Symmetry based determination of space-time functions in nonequilibrium growth processes

TL;DR

This paper derives universal scaling functions for space-time correlation and response in nonequilibrium growth processes using symmetry principles, and confirms their applicability through atomistic models in different dimensions.

Contribution

It introduces a symmetry-based method to determine universal functions in nonequilibrium growth, correcting previous classifications of model universality classes.

Findings

Derived universal scaling functions from symmetry considerations.

Confirmed models belong to a single universality class in 1+1 and 2+1 dimensions.

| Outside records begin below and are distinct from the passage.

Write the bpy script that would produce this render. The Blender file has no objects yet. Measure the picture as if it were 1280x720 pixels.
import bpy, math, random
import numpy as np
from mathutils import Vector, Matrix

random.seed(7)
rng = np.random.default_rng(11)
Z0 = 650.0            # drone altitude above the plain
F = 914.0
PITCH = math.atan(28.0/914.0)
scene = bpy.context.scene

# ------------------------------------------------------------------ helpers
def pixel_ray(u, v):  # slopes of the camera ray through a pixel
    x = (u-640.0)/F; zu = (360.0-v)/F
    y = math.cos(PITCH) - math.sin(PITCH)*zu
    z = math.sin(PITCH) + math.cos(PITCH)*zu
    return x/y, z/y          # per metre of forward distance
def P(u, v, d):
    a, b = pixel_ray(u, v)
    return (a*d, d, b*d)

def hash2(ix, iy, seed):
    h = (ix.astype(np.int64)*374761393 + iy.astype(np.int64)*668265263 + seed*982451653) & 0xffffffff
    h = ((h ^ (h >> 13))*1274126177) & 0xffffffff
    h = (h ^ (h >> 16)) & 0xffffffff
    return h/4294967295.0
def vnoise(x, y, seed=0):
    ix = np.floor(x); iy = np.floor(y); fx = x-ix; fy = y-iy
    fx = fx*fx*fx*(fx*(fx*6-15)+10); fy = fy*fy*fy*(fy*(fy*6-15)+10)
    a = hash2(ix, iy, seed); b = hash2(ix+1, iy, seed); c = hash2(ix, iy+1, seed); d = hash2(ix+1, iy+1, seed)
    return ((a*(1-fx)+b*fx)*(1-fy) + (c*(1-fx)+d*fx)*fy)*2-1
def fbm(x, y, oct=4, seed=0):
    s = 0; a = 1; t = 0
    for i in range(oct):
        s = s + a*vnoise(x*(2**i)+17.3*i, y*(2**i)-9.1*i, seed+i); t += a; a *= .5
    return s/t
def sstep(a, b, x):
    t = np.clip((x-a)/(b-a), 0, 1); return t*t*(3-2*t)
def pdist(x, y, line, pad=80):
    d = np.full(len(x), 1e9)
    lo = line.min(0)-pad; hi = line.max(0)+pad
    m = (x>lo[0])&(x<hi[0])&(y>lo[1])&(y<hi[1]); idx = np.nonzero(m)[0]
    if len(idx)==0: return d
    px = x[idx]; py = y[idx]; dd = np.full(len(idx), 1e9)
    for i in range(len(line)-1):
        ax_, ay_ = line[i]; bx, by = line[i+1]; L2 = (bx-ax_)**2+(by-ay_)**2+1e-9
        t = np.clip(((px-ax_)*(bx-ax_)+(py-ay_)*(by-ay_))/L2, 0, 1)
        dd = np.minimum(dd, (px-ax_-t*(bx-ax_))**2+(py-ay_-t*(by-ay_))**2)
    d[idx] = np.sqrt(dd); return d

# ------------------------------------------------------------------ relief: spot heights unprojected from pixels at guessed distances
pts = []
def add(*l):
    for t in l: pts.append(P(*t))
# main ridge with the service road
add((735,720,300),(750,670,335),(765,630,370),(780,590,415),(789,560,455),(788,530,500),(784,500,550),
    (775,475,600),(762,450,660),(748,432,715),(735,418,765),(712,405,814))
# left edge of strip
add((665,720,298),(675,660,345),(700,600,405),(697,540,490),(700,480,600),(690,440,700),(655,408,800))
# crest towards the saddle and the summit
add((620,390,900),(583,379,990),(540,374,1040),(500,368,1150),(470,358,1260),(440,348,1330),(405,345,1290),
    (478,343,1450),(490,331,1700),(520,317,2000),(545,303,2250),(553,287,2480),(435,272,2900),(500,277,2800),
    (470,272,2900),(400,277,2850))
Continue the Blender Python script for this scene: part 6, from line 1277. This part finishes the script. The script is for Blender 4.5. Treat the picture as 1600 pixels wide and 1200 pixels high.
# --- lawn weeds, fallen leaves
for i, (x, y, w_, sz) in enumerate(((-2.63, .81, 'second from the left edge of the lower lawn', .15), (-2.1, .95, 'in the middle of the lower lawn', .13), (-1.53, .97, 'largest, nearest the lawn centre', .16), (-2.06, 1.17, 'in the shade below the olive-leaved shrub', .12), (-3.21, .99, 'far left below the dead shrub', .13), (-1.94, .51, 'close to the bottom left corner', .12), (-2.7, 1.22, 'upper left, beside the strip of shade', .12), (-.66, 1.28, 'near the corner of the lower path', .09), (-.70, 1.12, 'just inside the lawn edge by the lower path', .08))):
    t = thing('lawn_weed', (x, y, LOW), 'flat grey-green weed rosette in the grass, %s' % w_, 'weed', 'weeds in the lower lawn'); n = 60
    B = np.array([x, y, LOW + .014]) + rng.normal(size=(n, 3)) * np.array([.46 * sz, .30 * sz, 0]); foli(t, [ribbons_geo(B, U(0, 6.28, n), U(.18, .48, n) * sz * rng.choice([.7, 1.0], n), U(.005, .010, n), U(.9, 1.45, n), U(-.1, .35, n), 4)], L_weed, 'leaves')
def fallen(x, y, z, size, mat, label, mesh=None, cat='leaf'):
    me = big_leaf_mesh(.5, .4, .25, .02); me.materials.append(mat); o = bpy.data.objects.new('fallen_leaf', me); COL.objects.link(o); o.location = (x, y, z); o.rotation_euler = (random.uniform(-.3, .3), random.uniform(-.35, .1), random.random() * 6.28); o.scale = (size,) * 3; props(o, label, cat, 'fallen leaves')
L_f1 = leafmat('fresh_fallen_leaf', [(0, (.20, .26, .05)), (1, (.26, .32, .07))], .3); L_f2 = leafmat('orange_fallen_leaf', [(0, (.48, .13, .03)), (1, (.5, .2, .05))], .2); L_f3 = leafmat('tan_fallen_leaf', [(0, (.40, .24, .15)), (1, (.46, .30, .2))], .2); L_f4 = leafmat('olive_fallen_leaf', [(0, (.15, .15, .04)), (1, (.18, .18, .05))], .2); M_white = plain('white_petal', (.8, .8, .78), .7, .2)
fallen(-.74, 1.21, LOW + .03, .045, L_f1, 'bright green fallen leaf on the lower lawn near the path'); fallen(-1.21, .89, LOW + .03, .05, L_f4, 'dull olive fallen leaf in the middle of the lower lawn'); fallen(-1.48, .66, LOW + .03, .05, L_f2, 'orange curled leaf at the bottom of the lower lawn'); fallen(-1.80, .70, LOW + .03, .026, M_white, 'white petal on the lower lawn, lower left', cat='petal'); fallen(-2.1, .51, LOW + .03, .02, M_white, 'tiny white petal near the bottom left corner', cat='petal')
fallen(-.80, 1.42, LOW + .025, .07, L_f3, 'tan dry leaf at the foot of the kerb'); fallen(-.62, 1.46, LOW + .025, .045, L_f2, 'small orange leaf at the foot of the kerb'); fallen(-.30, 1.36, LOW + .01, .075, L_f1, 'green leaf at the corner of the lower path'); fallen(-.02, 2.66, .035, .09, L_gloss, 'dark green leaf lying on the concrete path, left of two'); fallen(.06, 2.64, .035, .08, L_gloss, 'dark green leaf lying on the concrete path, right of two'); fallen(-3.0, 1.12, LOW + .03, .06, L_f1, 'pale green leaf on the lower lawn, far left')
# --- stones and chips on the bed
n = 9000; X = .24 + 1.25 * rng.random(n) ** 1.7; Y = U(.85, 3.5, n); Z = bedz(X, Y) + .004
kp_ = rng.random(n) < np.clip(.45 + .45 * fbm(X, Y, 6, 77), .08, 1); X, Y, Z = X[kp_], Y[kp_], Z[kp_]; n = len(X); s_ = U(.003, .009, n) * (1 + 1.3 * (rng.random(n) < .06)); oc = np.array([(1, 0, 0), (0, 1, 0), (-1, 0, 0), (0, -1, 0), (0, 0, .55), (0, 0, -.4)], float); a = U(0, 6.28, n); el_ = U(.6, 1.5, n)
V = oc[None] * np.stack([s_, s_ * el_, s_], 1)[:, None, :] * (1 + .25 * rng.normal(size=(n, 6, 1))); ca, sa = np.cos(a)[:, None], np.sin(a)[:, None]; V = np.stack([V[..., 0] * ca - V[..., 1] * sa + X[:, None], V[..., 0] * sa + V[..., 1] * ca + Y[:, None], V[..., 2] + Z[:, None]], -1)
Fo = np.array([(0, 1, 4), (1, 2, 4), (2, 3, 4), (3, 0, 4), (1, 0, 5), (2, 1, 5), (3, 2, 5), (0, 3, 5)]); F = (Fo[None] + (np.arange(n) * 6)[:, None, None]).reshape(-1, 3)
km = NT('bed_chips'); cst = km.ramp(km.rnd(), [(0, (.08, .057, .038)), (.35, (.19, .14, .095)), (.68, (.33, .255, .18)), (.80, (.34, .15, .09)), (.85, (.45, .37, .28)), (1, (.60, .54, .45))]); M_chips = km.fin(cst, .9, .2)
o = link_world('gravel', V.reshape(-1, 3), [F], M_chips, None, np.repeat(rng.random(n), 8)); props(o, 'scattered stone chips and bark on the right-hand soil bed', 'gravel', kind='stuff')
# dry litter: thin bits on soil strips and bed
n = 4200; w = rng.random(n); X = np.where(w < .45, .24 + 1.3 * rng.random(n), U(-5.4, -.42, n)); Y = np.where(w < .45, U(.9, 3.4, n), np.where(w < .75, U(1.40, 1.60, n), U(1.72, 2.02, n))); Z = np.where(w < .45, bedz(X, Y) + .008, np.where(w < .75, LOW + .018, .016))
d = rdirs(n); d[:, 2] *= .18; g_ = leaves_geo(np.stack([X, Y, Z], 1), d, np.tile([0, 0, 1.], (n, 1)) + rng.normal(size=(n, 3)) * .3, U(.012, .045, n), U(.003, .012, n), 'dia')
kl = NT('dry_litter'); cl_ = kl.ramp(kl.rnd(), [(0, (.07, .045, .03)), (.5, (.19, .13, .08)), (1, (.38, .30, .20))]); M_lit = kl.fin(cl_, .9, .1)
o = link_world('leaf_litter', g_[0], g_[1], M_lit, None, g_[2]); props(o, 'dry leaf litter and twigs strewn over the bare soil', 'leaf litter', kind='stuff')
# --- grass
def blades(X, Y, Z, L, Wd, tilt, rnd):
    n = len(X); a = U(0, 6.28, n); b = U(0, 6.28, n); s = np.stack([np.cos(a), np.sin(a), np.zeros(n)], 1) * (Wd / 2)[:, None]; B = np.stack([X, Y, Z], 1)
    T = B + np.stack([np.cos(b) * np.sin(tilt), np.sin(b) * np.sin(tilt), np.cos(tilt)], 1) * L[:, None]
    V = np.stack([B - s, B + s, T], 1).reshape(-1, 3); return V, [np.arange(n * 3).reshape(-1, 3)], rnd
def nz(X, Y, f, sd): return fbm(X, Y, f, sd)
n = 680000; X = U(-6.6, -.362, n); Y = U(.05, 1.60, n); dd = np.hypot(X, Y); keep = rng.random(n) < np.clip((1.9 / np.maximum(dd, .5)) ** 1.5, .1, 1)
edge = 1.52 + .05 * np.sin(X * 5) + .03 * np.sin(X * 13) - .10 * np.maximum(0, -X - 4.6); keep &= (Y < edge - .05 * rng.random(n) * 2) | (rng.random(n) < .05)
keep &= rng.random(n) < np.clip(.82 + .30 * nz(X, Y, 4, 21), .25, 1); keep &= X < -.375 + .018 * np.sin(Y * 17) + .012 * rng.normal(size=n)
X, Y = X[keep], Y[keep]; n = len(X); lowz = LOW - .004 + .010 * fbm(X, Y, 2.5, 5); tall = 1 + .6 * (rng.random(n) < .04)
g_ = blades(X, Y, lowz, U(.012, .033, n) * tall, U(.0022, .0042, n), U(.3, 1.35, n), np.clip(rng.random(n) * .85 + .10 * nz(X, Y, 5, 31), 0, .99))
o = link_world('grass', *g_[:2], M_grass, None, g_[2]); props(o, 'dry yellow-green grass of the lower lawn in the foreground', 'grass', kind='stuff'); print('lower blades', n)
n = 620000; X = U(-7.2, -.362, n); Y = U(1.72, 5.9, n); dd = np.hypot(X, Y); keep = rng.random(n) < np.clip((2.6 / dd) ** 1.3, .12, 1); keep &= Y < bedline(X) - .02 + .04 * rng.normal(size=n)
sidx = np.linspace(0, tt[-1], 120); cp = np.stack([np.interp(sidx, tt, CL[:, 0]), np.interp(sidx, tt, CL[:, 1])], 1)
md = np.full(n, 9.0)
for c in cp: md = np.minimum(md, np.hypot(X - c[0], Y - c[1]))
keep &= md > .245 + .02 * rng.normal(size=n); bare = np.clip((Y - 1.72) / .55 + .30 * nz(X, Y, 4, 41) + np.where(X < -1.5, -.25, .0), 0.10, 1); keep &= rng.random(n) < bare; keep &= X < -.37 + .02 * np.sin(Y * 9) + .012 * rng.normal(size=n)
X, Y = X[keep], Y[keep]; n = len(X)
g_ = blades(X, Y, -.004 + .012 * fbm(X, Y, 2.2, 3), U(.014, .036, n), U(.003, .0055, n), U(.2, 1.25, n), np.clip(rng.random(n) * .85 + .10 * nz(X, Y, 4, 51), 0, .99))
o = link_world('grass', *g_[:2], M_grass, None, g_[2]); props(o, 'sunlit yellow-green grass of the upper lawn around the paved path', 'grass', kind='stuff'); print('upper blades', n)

Corrected earlier claims about different universality classes in 2+1 dimensions.

Abstract

We study the space-time correlation and response functions in nonequilibrium growth processes described by linear stochastic Langevin equations. Exploiting exclusively the existence of space and time dependent symmetries of the noiseless part of these equations, we derive expressions for the universal scaling functions of two-time quantities which are found to agree with the exact expressions obtained from the stochastic equations of motion. The usefulness of the space-time functions is illustrated through the investigation of two atomistic growth models, the Family model and the restricted Family model, which are shown to belong to a unique universality class in 1+1 and in 2+1 space dimensions. This corrects earlier studies which claimed that in 2+1 dimensions the two models belong to different universality classes.